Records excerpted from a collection
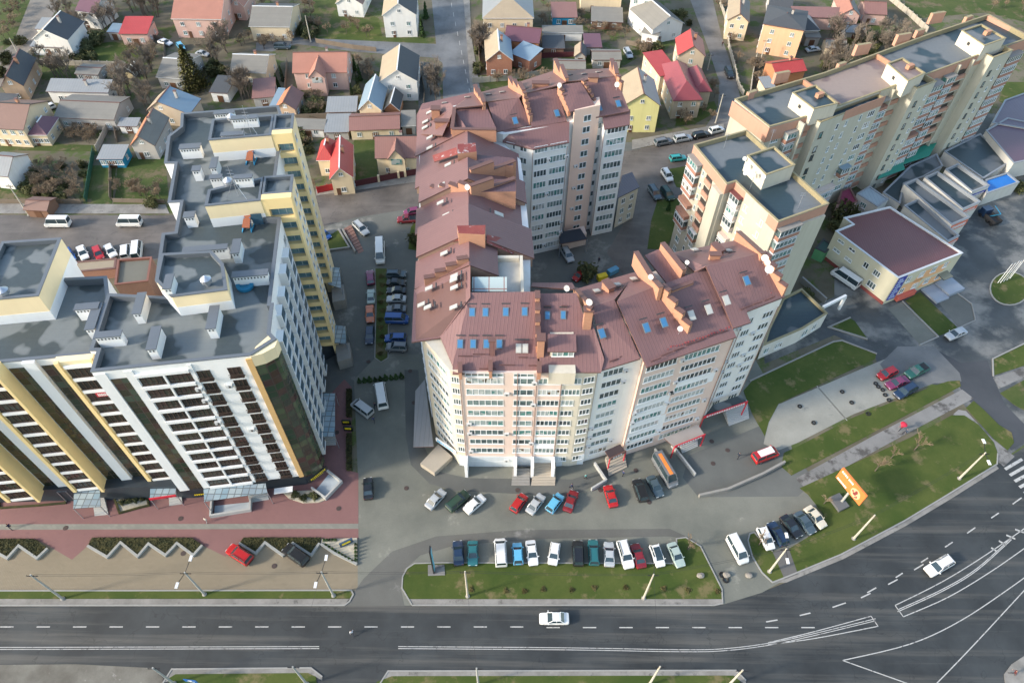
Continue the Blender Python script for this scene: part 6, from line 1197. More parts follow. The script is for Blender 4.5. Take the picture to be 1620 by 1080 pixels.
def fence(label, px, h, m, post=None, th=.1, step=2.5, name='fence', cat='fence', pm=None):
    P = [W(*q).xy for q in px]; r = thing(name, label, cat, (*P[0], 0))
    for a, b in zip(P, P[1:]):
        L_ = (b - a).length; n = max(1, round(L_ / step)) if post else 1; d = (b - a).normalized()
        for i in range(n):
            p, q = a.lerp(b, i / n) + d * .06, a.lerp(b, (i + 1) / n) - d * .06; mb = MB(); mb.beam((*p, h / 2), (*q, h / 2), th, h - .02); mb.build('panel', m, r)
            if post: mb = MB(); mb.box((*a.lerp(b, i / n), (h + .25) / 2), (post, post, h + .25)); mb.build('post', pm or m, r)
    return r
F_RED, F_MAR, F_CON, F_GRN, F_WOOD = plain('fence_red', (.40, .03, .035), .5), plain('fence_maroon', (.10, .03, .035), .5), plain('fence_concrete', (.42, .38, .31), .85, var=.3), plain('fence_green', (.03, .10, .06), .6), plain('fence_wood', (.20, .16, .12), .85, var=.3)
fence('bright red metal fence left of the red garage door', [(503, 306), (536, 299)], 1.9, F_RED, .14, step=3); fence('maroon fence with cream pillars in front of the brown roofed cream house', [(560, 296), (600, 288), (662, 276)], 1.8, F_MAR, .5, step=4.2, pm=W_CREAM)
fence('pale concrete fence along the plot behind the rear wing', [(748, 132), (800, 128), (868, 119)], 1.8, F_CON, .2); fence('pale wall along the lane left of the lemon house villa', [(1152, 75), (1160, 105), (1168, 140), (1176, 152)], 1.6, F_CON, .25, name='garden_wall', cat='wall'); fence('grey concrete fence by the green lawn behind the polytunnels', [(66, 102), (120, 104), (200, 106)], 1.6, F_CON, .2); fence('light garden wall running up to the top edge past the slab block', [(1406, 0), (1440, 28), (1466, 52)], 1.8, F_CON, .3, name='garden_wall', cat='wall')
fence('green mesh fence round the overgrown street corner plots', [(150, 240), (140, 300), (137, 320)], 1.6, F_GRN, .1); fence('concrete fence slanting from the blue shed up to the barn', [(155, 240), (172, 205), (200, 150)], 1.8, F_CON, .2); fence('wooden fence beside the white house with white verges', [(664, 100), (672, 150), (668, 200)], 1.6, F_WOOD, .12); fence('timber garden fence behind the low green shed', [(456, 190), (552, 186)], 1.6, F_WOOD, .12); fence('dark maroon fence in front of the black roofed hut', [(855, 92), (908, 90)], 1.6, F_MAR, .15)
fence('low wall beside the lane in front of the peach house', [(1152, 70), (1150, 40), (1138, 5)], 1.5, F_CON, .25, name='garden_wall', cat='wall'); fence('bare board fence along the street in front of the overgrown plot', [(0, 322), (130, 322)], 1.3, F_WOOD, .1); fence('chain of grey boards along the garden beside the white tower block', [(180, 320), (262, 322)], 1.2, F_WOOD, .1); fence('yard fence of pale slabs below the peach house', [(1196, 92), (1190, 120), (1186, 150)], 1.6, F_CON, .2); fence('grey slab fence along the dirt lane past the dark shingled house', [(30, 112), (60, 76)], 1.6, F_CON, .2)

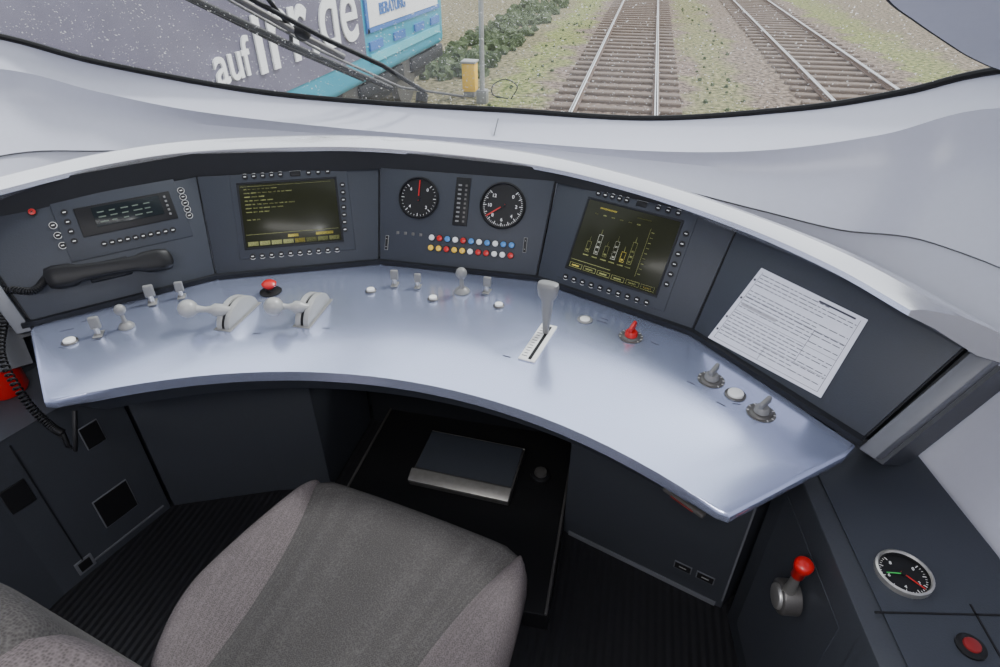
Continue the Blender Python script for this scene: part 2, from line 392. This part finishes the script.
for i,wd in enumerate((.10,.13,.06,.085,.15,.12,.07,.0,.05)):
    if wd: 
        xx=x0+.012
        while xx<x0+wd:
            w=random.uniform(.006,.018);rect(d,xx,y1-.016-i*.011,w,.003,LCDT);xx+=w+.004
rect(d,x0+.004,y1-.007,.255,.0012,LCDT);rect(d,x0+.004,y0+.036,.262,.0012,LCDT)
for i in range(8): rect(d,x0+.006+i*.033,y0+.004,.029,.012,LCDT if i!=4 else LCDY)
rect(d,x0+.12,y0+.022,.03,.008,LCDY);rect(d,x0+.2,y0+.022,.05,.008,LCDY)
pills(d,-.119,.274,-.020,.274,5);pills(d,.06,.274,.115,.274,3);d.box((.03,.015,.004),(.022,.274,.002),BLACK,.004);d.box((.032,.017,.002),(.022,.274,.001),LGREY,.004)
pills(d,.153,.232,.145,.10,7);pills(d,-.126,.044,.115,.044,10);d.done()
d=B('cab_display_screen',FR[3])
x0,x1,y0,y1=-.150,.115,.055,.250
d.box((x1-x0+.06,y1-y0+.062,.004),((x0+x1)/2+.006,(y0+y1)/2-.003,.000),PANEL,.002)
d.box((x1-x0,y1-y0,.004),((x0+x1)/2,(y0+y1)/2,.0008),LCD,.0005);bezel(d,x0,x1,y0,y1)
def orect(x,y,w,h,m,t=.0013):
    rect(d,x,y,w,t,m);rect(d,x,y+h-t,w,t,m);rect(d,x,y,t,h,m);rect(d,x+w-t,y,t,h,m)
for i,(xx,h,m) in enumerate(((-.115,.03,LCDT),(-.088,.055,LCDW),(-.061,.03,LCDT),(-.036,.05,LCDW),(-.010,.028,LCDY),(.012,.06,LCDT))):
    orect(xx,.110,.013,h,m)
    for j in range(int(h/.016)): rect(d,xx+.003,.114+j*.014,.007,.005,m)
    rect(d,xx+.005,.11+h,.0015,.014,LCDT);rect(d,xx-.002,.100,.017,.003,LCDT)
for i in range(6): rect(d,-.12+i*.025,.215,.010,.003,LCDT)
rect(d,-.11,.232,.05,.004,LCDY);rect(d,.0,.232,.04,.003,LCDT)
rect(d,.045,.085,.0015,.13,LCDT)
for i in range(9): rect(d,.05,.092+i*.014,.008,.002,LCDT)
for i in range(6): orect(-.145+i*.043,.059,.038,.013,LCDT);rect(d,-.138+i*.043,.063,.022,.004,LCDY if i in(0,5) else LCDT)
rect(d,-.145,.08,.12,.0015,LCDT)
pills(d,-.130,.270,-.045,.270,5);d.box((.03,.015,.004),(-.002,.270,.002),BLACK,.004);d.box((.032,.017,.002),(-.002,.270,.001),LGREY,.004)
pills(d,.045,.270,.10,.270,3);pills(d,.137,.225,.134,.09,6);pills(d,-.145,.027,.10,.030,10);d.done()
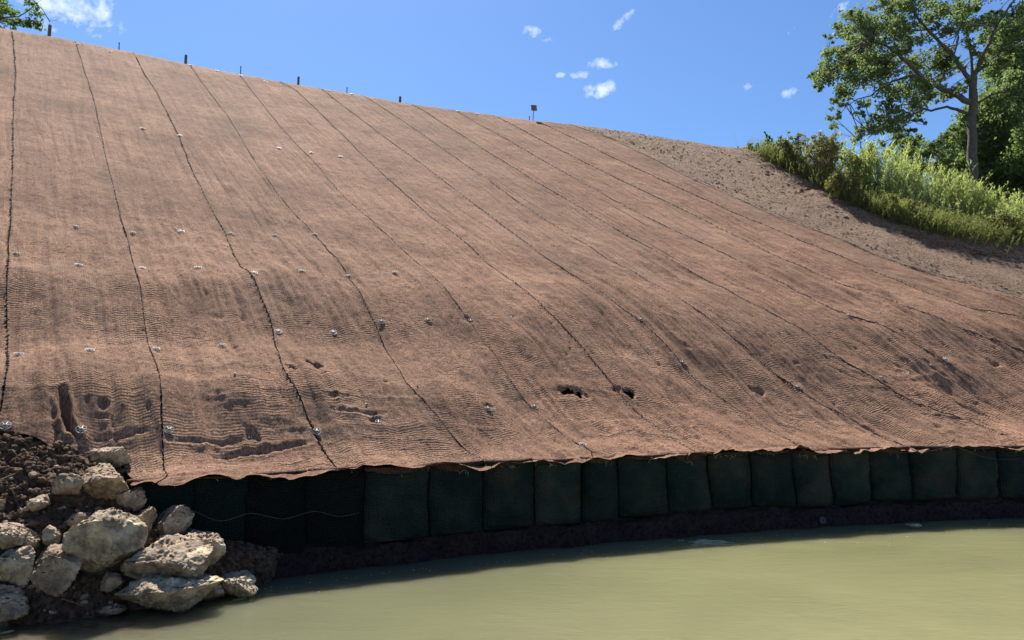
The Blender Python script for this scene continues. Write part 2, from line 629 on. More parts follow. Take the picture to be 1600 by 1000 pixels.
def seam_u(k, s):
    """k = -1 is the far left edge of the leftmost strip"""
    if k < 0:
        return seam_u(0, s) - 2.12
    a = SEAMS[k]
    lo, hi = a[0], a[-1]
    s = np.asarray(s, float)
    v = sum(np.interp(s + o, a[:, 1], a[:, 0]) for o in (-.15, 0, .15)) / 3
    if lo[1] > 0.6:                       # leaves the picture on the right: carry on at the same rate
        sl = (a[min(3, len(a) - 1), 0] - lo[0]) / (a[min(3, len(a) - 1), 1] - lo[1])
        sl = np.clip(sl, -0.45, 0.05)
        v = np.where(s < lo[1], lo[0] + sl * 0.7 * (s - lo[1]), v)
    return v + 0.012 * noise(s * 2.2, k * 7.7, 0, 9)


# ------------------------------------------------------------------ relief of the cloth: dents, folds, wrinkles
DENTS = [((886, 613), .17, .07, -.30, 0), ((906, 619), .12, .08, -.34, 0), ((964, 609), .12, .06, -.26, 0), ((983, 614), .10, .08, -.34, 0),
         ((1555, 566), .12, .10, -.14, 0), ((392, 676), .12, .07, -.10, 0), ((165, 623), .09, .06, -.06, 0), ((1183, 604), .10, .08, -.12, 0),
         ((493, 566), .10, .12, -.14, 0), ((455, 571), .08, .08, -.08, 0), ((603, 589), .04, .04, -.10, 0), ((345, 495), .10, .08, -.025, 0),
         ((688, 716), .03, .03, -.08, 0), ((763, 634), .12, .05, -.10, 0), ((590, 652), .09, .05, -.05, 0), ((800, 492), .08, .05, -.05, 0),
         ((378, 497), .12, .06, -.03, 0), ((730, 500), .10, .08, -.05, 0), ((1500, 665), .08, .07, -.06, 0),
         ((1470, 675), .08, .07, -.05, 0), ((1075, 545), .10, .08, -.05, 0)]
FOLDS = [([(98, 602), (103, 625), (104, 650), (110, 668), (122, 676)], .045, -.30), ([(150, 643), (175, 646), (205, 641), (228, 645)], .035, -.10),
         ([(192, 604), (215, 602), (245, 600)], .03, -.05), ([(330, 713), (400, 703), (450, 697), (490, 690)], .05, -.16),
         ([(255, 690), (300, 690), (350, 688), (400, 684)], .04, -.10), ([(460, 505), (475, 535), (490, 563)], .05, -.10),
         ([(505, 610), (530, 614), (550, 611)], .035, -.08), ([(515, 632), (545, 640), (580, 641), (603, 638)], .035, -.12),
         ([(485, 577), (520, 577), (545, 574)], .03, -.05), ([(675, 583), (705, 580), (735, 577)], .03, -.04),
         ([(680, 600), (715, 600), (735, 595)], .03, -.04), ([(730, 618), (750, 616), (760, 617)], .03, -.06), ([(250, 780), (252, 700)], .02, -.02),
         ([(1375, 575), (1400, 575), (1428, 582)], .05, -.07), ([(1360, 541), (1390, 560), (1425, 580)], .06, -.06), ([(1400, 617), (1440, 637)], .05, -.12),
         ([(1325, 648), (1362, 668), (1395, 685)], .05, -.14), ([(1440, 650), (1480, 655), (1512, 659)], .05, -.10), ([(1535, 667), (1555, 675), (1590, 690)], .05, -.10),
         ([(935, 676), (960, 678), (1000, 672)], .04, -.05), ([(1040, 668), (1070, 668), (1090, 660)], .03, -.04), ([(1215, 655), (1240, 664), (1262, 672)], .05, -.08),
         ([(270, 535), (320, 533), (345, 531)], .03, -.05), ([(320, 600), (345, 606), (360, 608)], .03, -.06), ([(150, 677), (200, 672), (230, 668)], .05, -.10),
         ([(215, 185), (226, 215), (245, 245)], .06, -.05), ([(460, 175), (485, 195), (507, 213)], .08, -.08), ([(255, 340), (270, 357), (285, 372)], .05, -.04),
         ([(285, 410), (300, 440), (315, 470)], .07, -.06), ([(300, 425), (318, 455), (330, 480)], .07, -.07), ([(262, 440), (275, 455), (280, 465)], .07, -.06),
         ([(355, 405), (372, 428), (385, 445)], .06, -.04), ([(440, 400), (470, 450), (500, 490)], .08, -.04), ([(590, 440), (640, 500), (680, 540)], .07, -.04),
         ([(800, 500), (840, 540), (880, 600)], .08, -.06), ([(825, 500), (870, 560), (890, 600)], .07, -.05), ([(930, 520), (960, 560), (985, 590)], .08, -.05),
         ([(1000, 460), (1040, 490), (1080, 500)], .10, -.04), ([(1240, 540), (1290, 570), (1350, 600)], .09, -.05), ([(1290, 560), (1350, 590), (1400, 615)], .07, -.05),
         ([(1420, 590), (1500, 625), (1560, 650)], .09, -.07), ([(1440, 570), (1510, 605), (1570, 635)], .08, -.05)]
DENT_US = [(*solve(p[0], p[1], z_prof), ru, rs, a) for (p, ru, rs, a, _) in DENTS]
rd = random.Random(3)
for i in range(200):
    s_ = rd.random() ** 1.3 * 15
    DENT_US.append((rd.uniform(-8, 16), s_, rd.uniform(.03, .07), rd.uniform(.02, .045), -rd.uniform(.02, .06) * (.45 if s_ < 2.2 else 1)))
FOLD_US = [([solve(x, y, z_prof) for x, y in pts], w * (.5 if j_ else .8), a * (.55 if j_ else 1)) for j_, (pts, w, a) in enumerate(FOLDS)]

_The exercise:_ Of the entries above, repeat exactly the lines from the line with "The Blender Python script for this scene continues." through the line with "return v + 0.012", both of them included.

_Solution to this exercise:_
The Blender Python script for this scene continues. Write part 2, from line 629 on. More parts follow. Take the picture to be 1600 by 1000 pixels.
def seam_u(k, s):
    """k = -1 is the far left edge of the leftmost strip"""
    if k < 0:
        return seam_u(0, s) - 2.12
    a = SEAMS[k]
    lo, hi = a[0], a[-1]
    s = np.asarray(s, float)
    v = sum(np.interp(s + o, a[:, 1], a[:, 0]) for o in (-.15, 0, .15)) / 3
    if lo[1] > 0.6:                       # leaves the picture on the right: carry on at the same rate
        sl = (a[min(3, len(a) - 1), 0] - lo[0]) / (a[min(3, len(a) - 1), 1] - lo[1])
        sl = np.clip(sl, -0.45, 0.05)
        v = np.where(s < lo[1], lo[0] + sl * 0.7 * (s - lo[1]), v)
    return v + 0.012 * noise(s * 2.2, k * 7.7, 0, 9)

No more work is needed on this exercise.